Argentina's national social security administration, known as ANSES, has a new director. On Tuesday March 17, 2026, the Ministry of Human Capital confirmed that Fernando Bearzi had resigned as executive director and announced Guillermo Arancibia as his replacement. The move adds another name to the growing list of officials who have departed under President Javier Milei's administration — political analyst Pablo Salinas, who tracks these exits, puts the total at close to 240 since December 2023.
Bearzi had taken over ANSES in February 2025, barely a year before his exit. He is the third director to leave the post under the libertarian administration, following Osvaldo Giordano — who resigned in February 2024 — and Mariano de los Heros, who also left abruptly in February 2025. Arancibia is now the fourth.
Why Bearzi left — and the politics behind it
The official explanation from the government was brief: the change is part of a push toward digitalization and modernization of the agency. But sources quoted by national media paint a more layered picture. Bearzi's removal had been under consideration for some time and was accelerated by an internal conflict within the Milei administration between presidential secretary Karina Milei and strategist Santiago Caputo — a dispute that intensified during March.
Bearzi was closely aligned with Economy Minister Luis Caputo and arrived at ANSES in 2025 with that political backing. His departure, according to official sources, was negotiated with Human Capital Minister Sandra Pettovello, who is pushing for a different management profile focused on digital transformation and staff reduction.
Who is Guillermo Arancibia
Arancibia is 52 years old, holds a degree in Economics from the Universidad Nacional de Córdoba and a postgraduate specialization in finance from the Universidad de Belgrano.

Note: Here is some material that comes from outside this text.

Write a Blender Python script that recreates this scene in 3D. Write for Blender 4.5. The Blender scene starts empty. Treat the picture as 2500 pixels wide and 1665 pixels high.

He has over 30 years of experience across the public sector, academic research and consulting.
His public sector track record includes serving as Director General of Studies and Information Technology for the City of Buenos Aires from 2007 to 2015, then as General Manager of the Superintendency of Labor Risks during the Macri administration. Most recently he served as deputy executive director of Benefits at ANSES itself. According to official sources, Arancibia had been sidelined from the agency's core decision-making by Bearzi when the latter arrived with his own team. Pettovello's appointment puts him back at the center.

The snack scandal that followed him in
Arancibia's appointment did not arrive without baggage. In August 2024 — while serving as deputy director of Benefits — he signed an internal directive authorizing the use of petty cash to cover personal consumables including yogurt, crackers and soft drinks. At the time he was earning a gross monthly salary of several million pesos — equivalent to many times the minimum pension — and justified the expenses as institutional needs.
The reaction inside the building was immediate: the following morning, ANSES offices were covered in handmade posters caricaturing Arancibia as a cartoon mouse. The episode generated significant pushback from staff and unions at a time when the government was implementing sweeping austerity measures across the public sector.
What comes next: digital overhaul, voluntary exits and welfare cuts
The official announcement focused on three priorities for the new leadership: digitizing processes, streamlining administrative procedures, and modernizing the agency's structure. That agenda already has a concrete first step: on Monday March 16 — one day before the leadership change was announced — the government published Resolution 68/2026 in the Official Gazette, enabling a voluntary retirement plan for ANSES staff as part of the broader push to reduce the public payroll.
On a larger scale, Capital Humano has announced plans to eliminate close to 900,000 social welfare plans under the Potenciar Trabajo scheme starting in April, at a monthly cost to the state of roughly 80 billion pesos. They will be replaced with a vocational training voucher system, shifting the model from direct cash assistance toward workforce integration.
The numbers behind the agency
While the leadership transition unfolds, ANSES continues paying benefits on schedule. In March 2026, the minimum pension sits at just over $369,000, supplemented by an extraordinary bonus of $70,000 under Decree 109/2026, bringing the total to nearly $440,000. The maximum pension in the system exceeds $2,480,000.
The Universal Child Allowance (AUH) stands at around $132,000 per child, with 20% withheld monthly and released annually upon submission of required documentation. The Universal Pension for Older Adults (PUAM) is approximately $365,000 including the bonus. All figures reflect the month's adjustment in line with January's consumer price index from INDEC.
The $70,000 extraordinary bonus has not been adjusted for inflation since its last update, meaning its real value continues to erode for minimum-pension retirees — a detail that sits uncomfortably alongside the government's stated goal of protecting the purchasing power of the most vulnerable beneficiaries.